### Your instructions
Copy the records below word for word, from the first line through the line that contains "scene.camera = cam", and leave out any pictures.

### Data to process

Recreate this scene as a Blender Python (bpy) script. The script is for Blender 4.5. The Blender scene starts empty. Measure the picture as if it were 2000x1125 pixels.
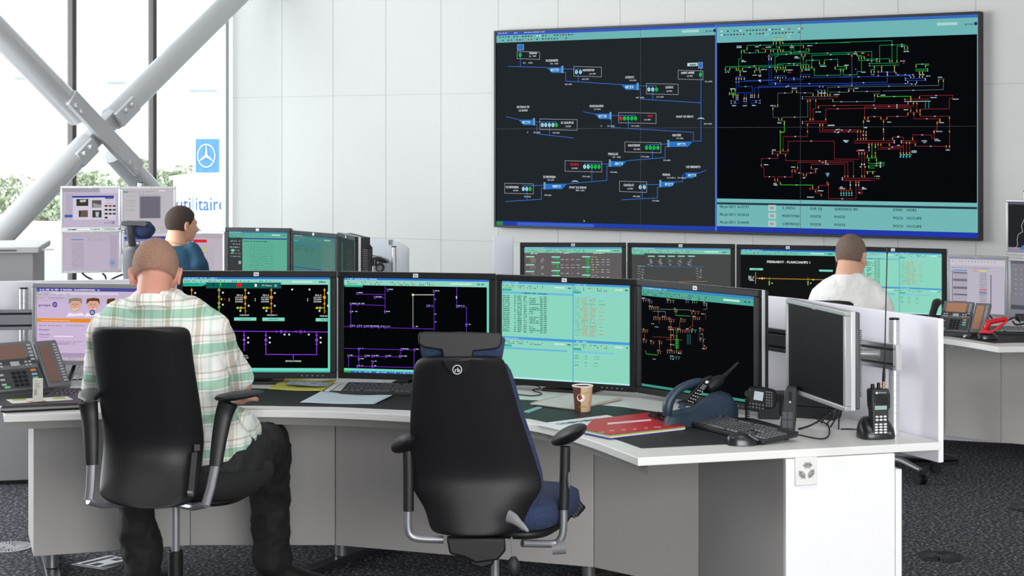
import bpy, bmesh, math, random
from mathutils import Vector, Matrix, Euler
random.seed(7)
scene = bpy.context.scene
COL = scene.collection

# ---------------------------------------------------------------- camera
F, HC, YH = 3400.0, 1.76, 284.0          # focal length in pixels, eye height, horizon row of the 2000x1125 frame
cam_d = bpy.data.cameras.new('camera')
cam_d.sensor_width = 36.0
cam_d.lens = F / 2000.0 * 36.0
cam_d.shift_y = -(562.5 - YH) / 2000.0
cam_d.clip_end = 600
cam = bpy.data.objects.new('camera', cam_d)
COL.objects.link(cam)
cam.location = (0, 0, HC)
cam.rotation_euler = (math.radians(90), 0, 0)
scene.camera = cam

# ---------------------------------------------------------------- exposure, daylight, room light
scene.view_settings.view_transform = 'Standard'
scene.view_settings.look = 'None'
scene.view_settings.exposure = 0.3
scene.view_settings.gamma = 1.0
scene.view_settings.use_curve_mapping = False

world = bpy.data.worlds.new('overcast_sky')
scene.world = world
world.use_nodes = True
wn = world.node_tree
wn.nodes['Background'].inputs['Color'].default_value = (0.93, 0.97, 1.0, 1)
wn.nodes['Background'].inputs['Strength'].default_value = 3.1

def area_light(name, loc, rot, sx, sy, power, color=(1, 1, 1)):
    d = bpy.data.lights.new(name, 'AREA')
    d.shape = 'RECTANGLE'; d.size = sx; d.size_y = sy; d.energy = power; d.color = color
    o = bpy.data.objects.new(name, d)
    COL.objects.link(o)
    o.location = loc; o.rotation_euler = rot
    return o
R = math.radians
# daylight through the facade on the left, through the windows behind the camera
area_light('facade_daylight', (-6.2, 9.8, 1.9), (R(90), 0, R(-62)), 5.0, 2.4, 260, (0.97, 0.98, 1.0))
area_light('rear_window_daylight', (2.0, -0.8, 1.9), (R(76), 0, R(4)), 4.5, 2.0, 320, (1.0, 0.99, 0.98))
# unseen fill lamps added under the ceiling over the front desk
for k, (lx, ly) in enumerate([(-2.0, 4.2), (1.6, 4.0)]):
    area_light('ceiling_fill_lamp', (lx, ly, 4.25), (0, 0, R(-31)), 1.6, 0.5, 25, (1.0, 0.98, 0.95))

# ---------------------------------------------------------------- helpers
def P(px, py, Y):
    return Vector(((px - 1000) * Y / F, Y, HC - (py - YH) * Y / F))
def G(px, py, z=0.74):
    Y = F * (HC - z) / (py - YH)
    return Vector(((px - 1000) * Y / F, Y, z))
def s2l(c):
    return c / 12.92 if c <= 0.04045 else ((c + 0.055) / 1.055) ** 2.4
def hexc(h):
    h = h.lstrip('#')
    return tuple(s2l(int(h[i:i + 2], 16) / 255.0) for i in (0, 2, 4)) + (1.0,)
MATS = {}
def mat(name, col='#808080', rough=0.5, metal=0.0, spec=None, bump=None, coat=0.0):
    if name in MATS: return MATS[name]
    m = bpy.data.materials.new(name); m.use_nodes = True
    b = m.node_tree.nodes['Principled BSDF']
    b.inputs['Base Color'].default_value = hexc(col)
    b.inputs['Roughness'].default_value = rough
    b.inputs['Metallic'].default_value = metal
    if spec is not None: b.inputs['Specular IOR Level'].default_value = spec
    if coat: b.inputs['Coat Weight'].default_value = coat
    if bump:
        sc, st = bump
        nt = m.node_tree
        tc = nt.nodes.new('ShaderNodeTexCoord'); nz = nt.nodes.new('ShaderNodeTexNoise'); bp = nt.nodes.new('ShaderNodeBump')
        nz.inputs['Scale'].default_value = sc; nz.inputs['Detail'].default_value = 3
        bp.inputs['Strength'].default_value = st; bp.inputs['Distance'].default_value = 0.004
        nt.links.new(tc.outputs['Object'], nz.inputs['Vector'])
        nt.links.new(nz.outputs['Fac'], bp.inputs['Height'])
        nt.links.new(bp.outputs['Normal'], b.inputs['Normal'])
    MATS[name] = m
    return m
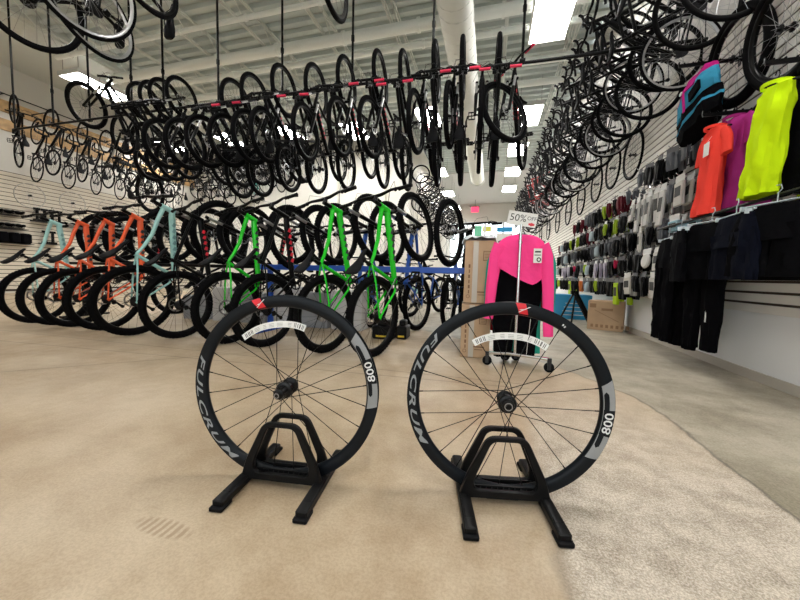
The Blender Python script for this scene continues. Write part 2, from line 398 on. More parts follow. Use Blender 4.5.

### Solution for this exercise
Recreate this scene as a Blender Python (bpy) script. The script is for Blender 4.5. The Blender scene starts empty. Measure the picture as if it were 2000x1125 pixels.
import bpy, bmesh, math, random
from mathutils import Vector, Matrix, Euler
random.seed(7)
scene = bpy.context.scene
COL = scene.collection

# ---------------------------------------------------------------- camera
F, HC, YH = 3400.0, 1.76, 284.0          # focal length in pixels, eye height, horizon row of the 2000x1125 frame
cam_d = bpy.data.cameras.new('camera')
cam_d.sensor_width = 36.0
cam_d.lens = F / 2000.0 * 36.0
cam_d.shift_y = -(562.5 - YH) / 2000.0
cam_d.clip_end = 600
cam = bpy.data.objects.new('camera', cam_d)
COL.objects.link(cam)
cam.location = (0, 0, HC)
cam.rotation_euler = (math.radians(90), 0, 0)
scene.camera = cam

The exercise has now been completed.